U.S. intelligence agencies concluded recently that al Qaeda — fearing its credibility is on the line — is moving ahead with plans for a major, "spectacular" attack, despite disruptions of some operations by recent arrests in Britain and Pakistan.
    Officials said recent intelligence assessments of the group, which is blamed for the September 11 attacks, state that an attack is coming and that the danger will remain high until the Nov. 2 elections and last until Inauguration Day on Jan. 20.
    "They [al Qaeda] think their credibility is on the line because there hasn't been a major attack since 9/11," said one official familiar with intelligence reports on the group.
    A second official said: "There isn't reason to believe that the recent arrests have disrupted their plans."
    Authorities in Pakistan and Britain recently arrested key al Qaeda leaders, but the group uses tight "compartmentation" of its operations. The process, used by intelligence services, keeps information about operations within small "cells" of terrorists to protect secrecy.
    Thus, details of the possible attack remain murky, but analysts say it is planned to be bigger and deadlier than the September 11 attacks, which killed 3,000 people.
    Potential targets include the White House, Pentagon, U.S. Capitol and congressional buildings, as well as landmarks and business centers in New York, the officials said. The officials said that there is no specific information about targets.
    Intelligence officials say a key figure in al Qaeda's North American operations is Adnan Shukrijumah, who is being sought by the FBI for the past several years.
    One official said Shukrijumah recently was seen in Mexico and earlier had been in Canada near a university with a nuclear reactor, leading to concerns that he was seeking radioactive material for a radiological bomb.

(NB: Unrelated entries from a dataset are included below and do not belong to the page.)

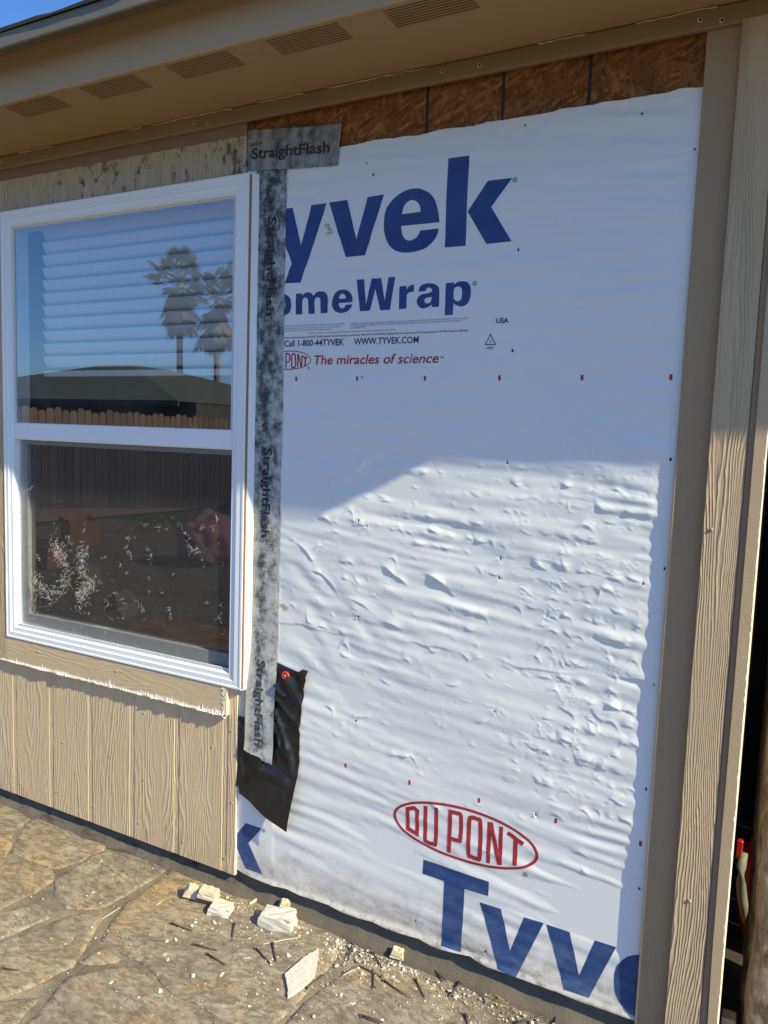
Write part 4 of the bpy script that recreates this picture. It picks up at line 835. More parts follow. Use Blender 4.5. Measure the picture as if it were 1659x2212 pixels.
def fibre(x, z, ln, ang, mbx, r=.00055):
    a = Vector((x, SY-.002, z)); d = Vector((math.cos(ang), random.uniform(-.9, .15), math.sin(ang))); p = [a]
    for k in range(3): d = (d+Vector((random.uniform(-.4, .4), random.uniform(-.3, .2), random.uniform(-.4, .4)))).normalized(); p.append(p[-1]+d*ln/3)
    r *= .5; mbx.tube(p, [r*1.2, r, r, r*.6], 3, cap=False)
for h in holes:
    c = np.mean(h, 0)
    for (x, z) in h:
        for q in range(3 if len(h) > 14 else 1):
            an = math.atan2(c[1]-z, c[0]-x)+random.uniform(-1.2, 1.2); fibre(x, z, random.uniform(.004, .016), an, fy if random.random() < .30 else fd, .00045)
dens = {'l0': 620, 'l1': 220, 'l2': 230, 'l3': 340, 'l4': 18, 'l5': 55, 'l6': 50, 'l7': 35, 'l8': 14, 'l9': 8, 'l10': 8, 'l11': 8, 'r0': 14, 'r1': 12, 'r2': 18, 'r3': 16, 'r4': 22, 'r5': 10, 'r6': 7, 'r7': 26, 'r8': 14, 'r9': 12, 'r10': 6, 'r11': 7, 'r12': 8, 'r13': 5}
for k, n in dens.items():
    P = [np.array((a/1000, b/1000)) for a, b in SCR[k]]
    for q in range(n):
        i = random.randrange(len(P)-1); t = random.random(); p = P[i]*(1-t)+P[i+1]*t; dd = P[i+1]-P[i]; s = .015 if k[0] == 'l' and n > 30 else .003
        an = math.atan2(dd[1], dd[0])+random.gauss(0, .9); fibre(p[0]+random.gauss(0, s), p[1]+random.gauss(0, s), random.uniform(.005, .020), an, fy if random.random() < .62 else fd, random.uniform(.0003, .0008))
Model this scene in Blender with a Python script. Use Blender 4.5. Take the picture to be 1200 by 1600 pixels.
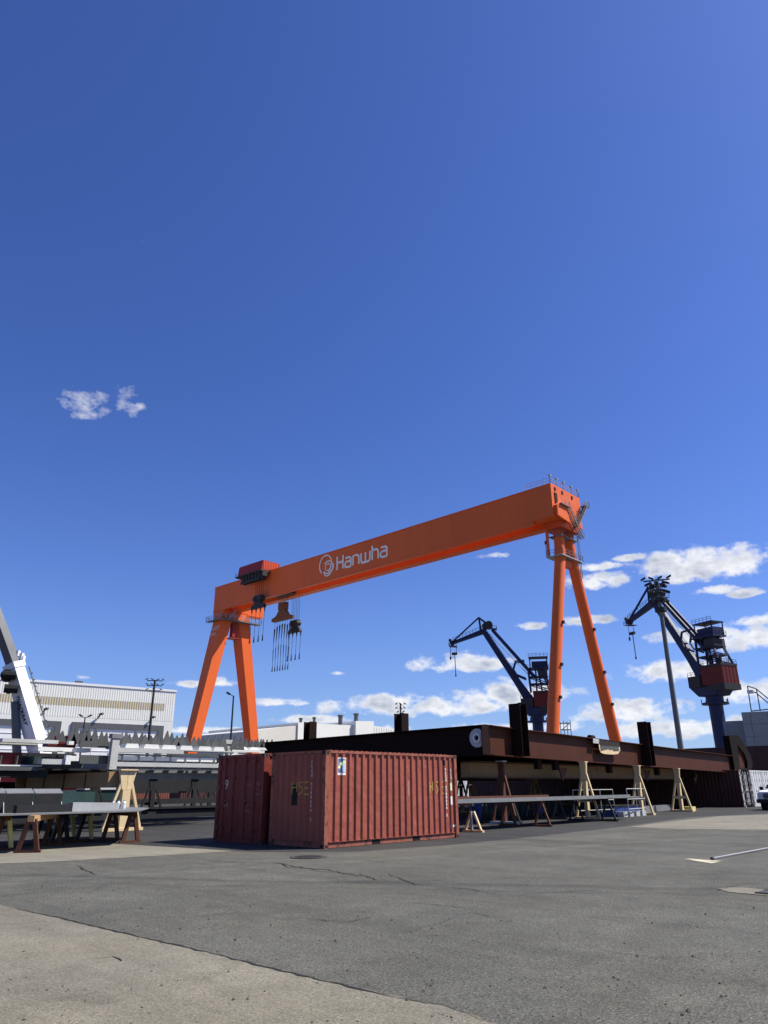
import bpy, bmesh, math, random
from mathutils import Vector, Matrix
R = math.radians
random.seed(7)
S = bpy.context.scene
COL = S.collection
for o in list(bpy.data.objects): bpy.data.objects.remove(o)

# ------------------------------------------------------------------ camera, sky, sun, exposure
# yard grid: +Y runs along the long side of the front container, +X across it; camera stands at the origin
FPX, PITCH, ROLL, HC, YAW = 1129.1, R(20.79), R(-.377), 1.605, math.pi/2-.8184
_f0 = Vector((-math.sin(YAW), math.cos(YAW), 0)); _r0 = Vector((math.cos(YAW), math.sin(YAW), 0)); _z = Vector((0, 0, 1))
CF = math.cos(PITCH)*_f0 + math.sin(PITCH)*_z
_u0 = _r0.cross(CF)
CR = math.cos(ROLL)*_r0 + math.sin(ROLL)*_u0
CU = -math.sin(ROLL)*_r0 + math.cos(ROLL)*_u0
EYE = Vector((0, 0, HC))
cam = bpy.data.cameras.new('camera'); cam_o = bpy.data.objects.new('camera', cam); COL.objects.link(cam_o)
cam.sensor_fit = 'VERTICAL'; cam.sensor_height = 36; cam.sensor_width = 27
cam.lens = 36*FPX/1600; cam.clip_end = 6000; cam.clip_start = .1
cam_o.matrix_world = Matrix(((CR.x, CU.x, -CF.x, EYE.x), (CR.y, CU.y, -CF.y, EYE.y), (CR.z, CU.z, -CF.z, EYE.z), (0, 0, 0, 1)))
S.camera = cam_o

SUN_EL, SUN_AZ = R(51.0), R(41.0)          # azimuth measured from +Y towards +X
sun_dir = Vector((math.sin(SUN_AZ)*math.cos(SUN_EL), math.cos(SUN_AZ)*math.cos(SUN_EL), math.sin(SUN_EL)))
sl = bpy.data.lights.new('sun', 'SUN'); sl.energy = 5.0; sl.angle = R(.53); sl.color = (1, .945, .85)
so = bpy.data.objects.new('sun', sl); COL.objects.link(so); so.rotation_euler = sun_dir.to_track_quat('Z', 'Y').to_euler(); so.location = (30, -20, 80)

# construction helpers: where the sight line of a point of the photograph (1200x1600) meets a plane of the yard
def ray(x, y): return (x-600)*CR - (y-800)*CU + FPX*CF
def pz(x, y, z=0): d = ray(x, y); return EYE + d*((z-HC)/d.z)
def pX(x, y, X): d = ray(x, y); return EYE + d*(X/d.x)
def pY(x, y, Y): d = ray(x, y); return EYE + d*(Y/d.y)
def pD(x, y, D): d = ray(x, y); return EYE + d*(D/math.hypot(d.x, d.y))

# sky with fair weather cumulus
W = bpy.data.worlds.new('World'); S.world = W; W.use_nodes = True
nt = W.node_tree; nt.nodes.clear(); L = nt.links.new
def N(t, **k):
    n = nt.nodes.new(t)
    for a, v in k.items(): setattr(n, a, v)
    return n
def M(op, a, b=None, c=None, clamp=False):
    n = N('ShaderNodeMath', operation=op); n.use_clamp = clamp
    for i, v in enumerate((a, b, c)):
        if v is None: continue
        if isinstance(v, (int, float)): n.inputs[i].default_value = v
        else: L(v, n.inputs[i])
    return n.outputs[0]
sky = N('ShaderNodeTexSky', sky_type='NISHITA'); sky.sun_disc = False
sky.sun_elevation = SUN_EL; sky.sun_rotation = SUN_AZ
sky.altitude = 0; sky.air_density = 1.0; sky.dust_density = .7; sky.ozone_density = 3.0
hs = N('ShaderNodeHueSaturation'); hs.inputs['Saturation'].default_value = 1.04; hs.inputs['Hue'].default_value = .505
tint = N('ShaderNodeMixRGB', blend_type='MULTIPLY'); tint.inputs[0].default_value = 1; tint.inputs[2].default_value = (.61, .785, 1.22, 1); L(sky.outputs[0], tint.inputs[1]); hz = N('ShaderNodeMixRGB'); hz.inputs[2].default_value = (4.9, 7.0, 10.6, 1); L(tint.outputs[0], hz.inputs[1]); HZ = hz; L(hz.outputs[0], hs.inputs['Color'])
SKY_K = .082
tc = N('ShaderNodeTexCoord'); vec = tc.outputs['Generated']
sep = N('ShaderNodeSeparateXYZ'); L(vec, sep.inputs[0])
az = M('ARCTAN2', sep.outputs[0], sep.outputs[1]); el = M('ARCSINE', sep.outputs[2])
L(M('MULTIPLY', M('POWER', 2.718, M('MULTIPLY', M('MAXIMUM', el, 0), -8.5)), .36), HZ.inputs[0])       # whiter air low in the sky
mp = N('ShaderNodeMapping'); mp.inputs['Scale'].default_value = (1, 1, 1.7); L(vec, mp.inputs[0])
def noise(scale, detail, rough, v=None):
    n = N('ShaderNodeTexNoise'); n.inputs['Scale'].default_value = scale; n.inputs['Detail'].default_value = detail; n.inputs['Roughness'].default_value = rough
    L(v or mp.outputs[0], n.inputs['Vector']); return n.outputs['Fac']
nbig = noise(9, 8, .55); nfine = noise(38, 8, .62); npuff = noise(24, 5, .55)
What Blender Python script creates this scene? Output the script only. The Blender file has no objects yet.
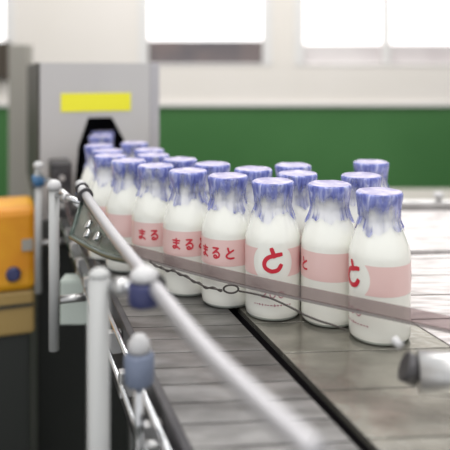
import bpy, bmesh, math, random
from math import sin, cos, pi, radians
from mathutils import Vector, Matrix
random.seed(7)
sc = bpy.context.scene
col = sc.collection

# ------------------------------------------------------------------ helpers
F, HZ, CZ = 640.0, 71.0, 0.2576      # focal length in px, horizon row, camera height above the belt
def at(px, py, Y):
    return Vector(((px-225)*Y/F, Y, CZ-(py-HZ)*Y/F))
def ground(px, py, z=0.0):
    Y = (CZ-z)*F/(py-HZ)
    return Vector(((px-225)*Y/F, Y, z))

def mat(name, color, rough=.5, metal=0.0, coat=0.0, noise=None, bump=None, emit=None, estr=0, spec=.5, trans=0.0, alpha=None):
    m = bpy.data.materials.new(name); m.use_nodes = True
    nt = m.node_tree; N = nt.nodes; L = nt.links
    b = N['Principled BSDF']
    b.inputs['Base Color'].default_value = (*color, 1)
    b.inputs['Roughness'].default_value = rough
    b.inputs['Metallic'].default_value = metal
    b.inputs['Coat Weight'].default_value = coat
    b.inputs['Specular IOR Level'].default_value = spec
    b.inputs['Transmission Weight'].default_value = trans
    if emit:
        b.inputs['Emission Color'].default_value = (*emit, 1); b.inputs['Emission Strength'].default_value = estr
    tc = N.new('ShaderNodeTexCoord')
    if noise:
        c2, scale, stretch = noise
        mp = N.new('ShaderNodeMapping'); mp.inputs['Scale'].default_value = stretch
        nz = N.new('ShaderNodeTexNoise'); nz.inputs['Scale'].default_value = scale; nz.inputs['Detail'].default_value = 5
        rp = N.new('ShaderNodeValToRGB'); rp.color_ramp.elements[0].position = .38; rp.color_ramp.elements[1].position = .64
        rp.color_ramp.elements[0].color = (*color, 1); rp.color_ramp.elements[1].color = (*c2, 1)
        L.new(tc.outputs['Object'], mp.inputs[0]); L.new(mp.outputs[0], nz.inputs['Vector'])
        L.new(nz.outputs['Fac'], rp.inputs[0]); L.new(rp.outputs[0], b.inputs['Base Color'])
    if bump:
        s, d = bump
        nb = N.new('ShaderNodeTexNoise'); nb.inputs['Scale'].default_value = s; nb.inputs['Detail'].default_value = 4
        bp = N.new('ShaderNodeBump'); bp.inputs['Distance'].default_value = d; bp.inputs['Strength'].default_value = .6
        L.new(tc.outputs['Object'], nb.inputs['Vector']); L.new(nb.outputs['Fac'], bp.inputs['Height']); L.new(bp.outputs[0], b.inputs['Normal'])
    return m

def film_mat():
    """crinkled blue-violet cling film: streaky between clear and tinted"""
    m = bpy.data.materials.new('violet_film'); m.use_nodes = True
    nt = m.node_tree; N = nt.nodes; L = nt.links
    b = N['Principled BSDF']; b.inputs['Roughness'].default_value = .25
    b.inputs['Coat Weight'].default_value = .5; b.inputs['Coat Roughness'].default_value = .12
    out = N['Material Output']
    tc = N.new('ShaderNodeTexCoord')
    mp = N.new('ShaderNodeMapping'); mp.inputs['Scale'].default_value = (1, 1, .28)
    nz = N.new('ShaderNodeTexNoise'); nz.inputs['Scale'].default_value = 150; nz.inputs['Detail'].default_value = 5; nz.inputs['Distortion'].default_value = .6
    rp = N.new('ShaderNodeValToRGB')
    e = rp.color_ramp.elements
    e[0].position = .34; e[0].color = (.085, .105, .38, 1)
    e[1].position = .68; e[1].color = (.60, .62, .86, 1)
    mid = rp.color_ramp.elements.new(.5); mid.color = (.20, .23, .56, 1)
    L.new(tc.outputs['Object'], mp.inputs[0]); L.new(mp.outputs[0], nz.inputs['Vector']); L.new(nz.outputs['Fac'], rp.inputs[0])
    L.new(rp.outputs[0], b.inputs['Base Color'])
    # opacity: dense on the rim, thinner and streaky on the skirt
    sx = N.new('ShaderNodeSeparateXYZ'); L.new(tc.outputs['Object'], sx.inputs[0])
    mr = N.new('ShaderNodeMapRange'); mr.inputs[1].default_value = .120; mr.inputs[2].default_value = .133; mr.inputs[3].default_value = .0; mr.inputs[4].default_value = .92
    L.new(sx.outputs['Z'], mr.inputs[0])
    n2 = N.new('ShaderNodeTexNoise'); n2.inputs['Scale'].default_value = 95; n2.inputs['Detail'].default_value = 3
    L.new(mp.outputs[0], n2.inputs['Vector'])
    mr2 = N.new('ShaderNodeMapRange'); mr2.inputs[1].default_value = .35; mr2.inputs[2].default_value = .65; mr2.inputs[3].default_value = -.50; mr2.inputs[4].default_value = .34
    L.new(n2.outputs['Fac'], mr2.inputs[0])
    ad = N.new('ShaderNodeMath'); ad.operation = 'ADD'; ad.use_clamp = True
    lw = N.new('ShaderNodeLayerWeight'); lw.inputs[0].default_value = .45
    pw = N.new('ShaderNodeMath'); pw.operation = 'MULTIPLY_ADD'; pw.inputs[1].default_value = 1.35
    L.new(lw.outputs['Facing'], pw.inputs[0]); L.new(mr.outputs[0], pw.inputs[2])
    L.new(pw.outputs[0], ad.inputs[0]); L.new(mr2.outputs[0], ad.inputs[1])
    tr = N.new('ShaderNodeBsdfTransparent'); tr.inputs[0].default_value = (.96, .96, 1, 1)
    mx = N.new('ShaderNodeMixShader'); L.new(ad.outputs[0], mx.inputs[0]); L.new(tr.outputs[0], mx.inputs[1]); L.new(b.outputs[0], mx.inputs[2])
    L.new(mx.outputs[0], out.inputs[0])
    bp = N.new('ShaderNodeBump'); bp.inputs['Distance'].default_value = .0012; bp.inputs['Strength'].default_value = .7
    L.new(nz.outputs['Fac'], bp.inputs['Height']); L.new(bp.outputs[0], b.inputs['Normal'])
    return m

def clear_mat(name, tint, fac, gloss=(.9, .9, .9), rough=.12):
    """clear plastic: a tinted see-through layer with a sheen"""
    m = bpy.data.materials.new(name); m.use_nodes = True
    nt = m.node_tree; N = nt.nodes; L = nt.links
    b = N['Principled BSDF']; b.inputs['Base Color'].default_value = (*gloss, 1); b.inputs['Roughness'].default_value = rough
    tr = N.new('ShaderNodeBsdfTransparent'); tr.inputs[0].default_value = (*tint, 1)
    mx = N.new('ShaderNodeMixShader'); mx.inputs[0].default_value = fac
    L.new(tr.outputs[0], mx.inputs[1]); L.new(b.outputs[0], mx.inputs[2]); L.new(mx.outputs[0], N['Material Output'].inputs[0])
    return m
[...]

    The Mexican newspaper Proceso, quoting Mexican officials, reported earlier this month that Shukrijumah was being sought in northeastern Mexico after being tracked to Sonora in August.
    Acting CIA Director John McLaughlin told a Senate hearing last month that al Qaeda's ability to keep its operations secret is a "strategic weapon."
    Mr. McLaughlin told the Senate Armed Services Committee that the group "compartments secrets down to a handful of people in a cave somewhere."
    "It's very well-documented in the 9/11 report how few people knew about that," he said Aug. 17. "They use secrecy as a strategic weapon. It's a strategic weapon for them because it asymmetrically works against us because we don't keep secrets very well."
    Several key arrests of al Qaeda members were made over the past several months in Britain and Pakistan.
    One major intelligence "break" was the arrest in June of Musaad Aruchi, who was captured in Karachi. Aruchi was a senior al Qaeda member who provided information that led to other key arrests within weeks.
    The arrest of Aruchi, a nephew of September 11 mastermind Khalid Sheikh Mohammed, provided U.S. and Pakistani intelligence and security officials with information that led to further arrests, including that of Ahmed Khalfan Ghailani, a Tanzanian linked by U.S. intelligence to the August 1998 bombings of U.S. embassies in Kenya and Tanzania.
    Along with Ghailani, U.S. and Pakistani authorities also arrested another al Qaeda member, Muhammad Naeem Noor Khan, a Pakistani, who was picked up in Lahore on July 13.
    Khan was seized along with a laptop computer that had information on al Qaeda planning and operations.
    The computer did not contain specific information about plans for a major attack in the United States, but the information did lead to the raising of the national terrorism alert levels in Washington and New York.
    Eisa al-Hindi, an al Qaeda leader in Britain, was arrested after the arrest of Khan. Al-Hindi was arrested in London Aug. 3 along with 12 other suspected al Qaeda members.